Unfortunately, owing to a few antisocial types as well as to a general extroverted bias in our culture, introverts get a bad rap. Mainstream American culture values gregarious, aggressive people who are skilled in networking and who can quickly turn strangers into friends. Often we identify leaders as those people who speak up the most and the fastest, whether or not their ideas are the best.

As a result, introverts are often defined by what we’re not rather than by what we are. We’re labeled as standoffish or misanthropic or timid or passive. But the truth is that we are people who are energized in solitude, rather than among people. We may be comfortable and articulate in social situations and we may enjoy people, but our time in the outer worlds drains us and we must retreat into solitude to be recharged. We also process silently before we speak, rather than speaking in order to think, as extroverts do. We generally listen a little more than we talk, observe for a while before we engage, and have a rich inner life that brings us great stimulation and satisfaction. Neurological studies have demonstrated that our brains naturally have more activity and blood flow, and thus we need less external stimulation in order to thrive.

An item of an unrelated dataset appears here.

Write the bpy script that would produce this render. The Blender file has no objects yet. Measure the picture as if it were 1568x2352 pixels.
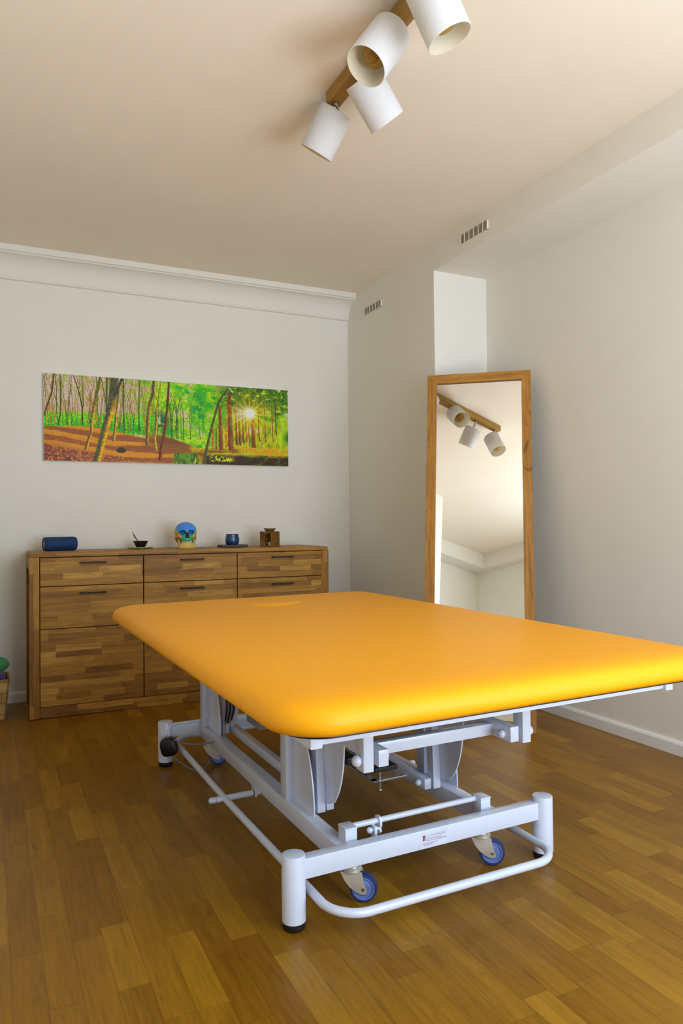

I saw the need for a book on this topic when I realized that our cultural slant had infiltrated some wings of the church, especially mainstream evangelicalism. As I say in Introverts in the Church, entering your average evangelical worship service feels like walking into a non-alcoholic cocktail party. Evangelicalism has a chatty, mingling informality about it, and no matter how well-intentioned that atmosphere is, it can be a difficult environment for those of us who are overwhelmed by large quantities of social interaction and who may connect best with God in silence. Sometimes our communities talk so much that we are not able to express the gifts that we bring to others. If we are given the space, we bring gifts of listening, insight, creativity, compassion, and a calming presence, things that our churches desperately need.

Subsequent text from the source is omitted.